> [TASK BRIEF] Please print exactly the lines below, from the start of the material up to and including the line with "return 336 +", but none of the pictures.

> [DATA EXCERPT]
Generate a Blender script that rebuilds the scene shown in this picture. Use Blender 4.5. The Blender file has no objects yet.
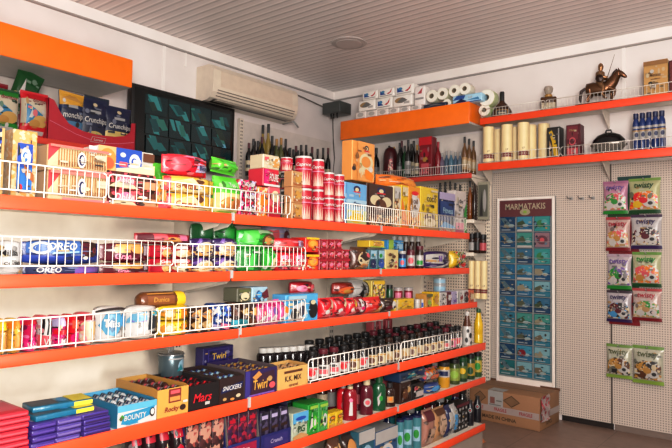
import bpy, bmesh, math, random
from mathutils import Vector, Matrix
random.seed(7)
C = bpy.context.scene.collection
PI = math.pi

# ------------------------------------------------------------------ camera numbers (672 x 448 frame)
FPX, YAW, PIT, ROL = 606.74, math.radians(38.822), math.radians(2.854), math.radians(0.97)
CAM = Vector((3.8775, -4.7497, 1.2321))
ROT = Matrix.Rotation(YAW, 3, 'Z') @ Matrix.Rotation(PI/2 + PIT, 3, 'X') @ Matrix.Rotation(ROL, 3, 'Z')

def hit(px, py, ax, val):
    d = ROT @ Vector(((px - 336)/FPX, (224 - py)/FPX, -1))
    return CAM + d * ((val - CAM[ax]) / d[ax])

def proj(p):
    q = ROT.transposed() @ (Vector(p) - CAM)
    return 336 + FPX*q.x/-q.z, 224 - FPX*q.y/-q.z

def along(px, ax, val, z):
    """coordinate along a shelf front (plane ax=val) at height z seen in pixel column px"""
    py = 230.0
    for _ in range(6):
        h = hit(px, py, ax, val)
        py += (proj((h.x, h.y, z))[1] - py)
    return hit(px, py, ax, val)[1 - ax]

# ------------------------------------------------------------------ materials
def lin(c):
    return tuple(((v/255)/12.92 if v/255 <= .04045 else ((v/255 + .055)/1.055)**2.4) for v in c) + (1,)

COL = dict(white=(238,234,228), cream=(240,222,180), beige=(222,205,170), tan=(200,160,100), kraft=(190,140,75), gold=(205,150,60),
  yellow=(250,205,20), lemon=(255,235,60), orange=(250,135,15), dorange=(235,95,10), red=(215,20,35), dred=(140,15,30), crimson=(175,10,40),
  maroon=(95,20,35), pink=(240,130,165), magenta=(215,20,110), rose=(225,90,100), purple=(75,35,130), dpurple=(50,25,85), violet=(120,85,165), lilac=(190,180,215),
  navy=(20,30,80), blue=(30,75,165), sky=(70,160,215), pale=(170,210,230), teal=(30,125,135), cyan=(60,170,190), dteal=(20,70,80),
  green=(30,150,45), bgreen=(90,205,40), dgreen=(15,75,35), lime=(165,205,70), olive=(95,100,55), brown=(95,50,25), dbrown=(50,26,18), choc=(65,35,25),
  black=(18,17,18), dark=(38,35,36), grey=(130,128,125), silver=(185,185,185), lgrey=(205,202,198), biscuit=(215,150,75), dbiscuit=(165,95,40), amber=(150,75,20), skin=(235,200,170))
def mute(c, k=.08):
    l = .3*c[0] + .59*c[1] + .11*c[2]
    return tuple((v + (l - v)*k)*(1.0 - .27*l/255) for v in c)
_m = {}
def mat(c, rough=.42, foil=False, metal=0., trans=0., emit=0., name=None, raw=False):
    if not isinstance(c, (str, tuple)): return c
    key = (c, rough, foil, metal, trans, emit, raw)
    if key in _m: return _m[key]
    rgb = COL[c] if isinstance(c, str) else c
    rgb = lin(rgb if raw else mute(rgb))
    m = bpy.data.materials.new(name or (c if isinstance(c, str) else 'paint')); m.use_nodes = True
    nt = m.node_tree; b = nt.nodes['Principled BSDF']
    tc = nt.nodes.new('ShaderNodeTexCoord'); nz = nt.nodes.new('ShaderNodeTexNoise'); nz.inputs['Scale'].default_value = 45 if foil else 18
    nt.links.new(tc.outputs['Object'], nz.inputs['Vector'])
    mx = nt.nodes.new('ShaderNodeMixRGB'); mx.blend_type = 'MULTIPLY'; mx.inputs[0].default_value = .18
    mx.inputs[1].default_value = rgb; nt.links.new(nz.outputs['Fac'], mx.inputs[2]); nt.links.new(mx.outputs[0], b.inputs['Base Color'])
    b.inputs['Roughness'].default_value = rough; b.inputs['Metallic'].default_value = metal
    b.inputs['Transmission Weight'].default_value = trans
    if foil:
        bp = nt.nodes.new('ShaderNodeBump'); bp.inputs['Strength'].default_value = .35; bp.inputs['Distance'].default_value = .004
        nt.links.new(nz.outputs['Fac'], bp.inputs['Height']); nt.links.new(bp.outputs[0], b.inputs['Normal'])
    if emit:
        b.inputs['Emission Color'].default_value = rgb; b.inputs['Emission Strength'].default_value = emit
    _m[key] = m
    return m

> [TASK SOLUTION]
Generate a Blender script that rebuilds the scene shown in this picture. Use Blender 4.5. The Blender file has no objects yet.
import bpy, bmesh, math, random
from mathutils import Vector, Matrix
random.seed(7)
C = bpy.context.scene.collection
PI = math.pi

# ------------------------------------------------------------------ camera numbers (672 x 448 frame)
FPX, YAW, PIT, ROL = 606.74, math.radians(38.822), math.radians(2.854), math.radians(0.97)
CAM = Vector((3.8775, -4.7497, 1.2321))
ROT = Matrix.Rotation(YAW, 3, 'Z') @ Matrix.Rotation(PI/2 + PIT, 3, 'X') @ Matrix.Rotation(ROL, 3, 'Z')

def hit(px, py, ax, val):
    d = ROT @ Vector(((px - 336)/FPX, (224 - py)/FPX, -1))
    return CAM + d * ((val - CAM[ax]) / d[ax])

def proj(p):
    q = ROT.transposed() @ (Vector(p) - CAM)
    return 336 + FPX*q.x/-q.z, 224 - FPX*q.y/-q.z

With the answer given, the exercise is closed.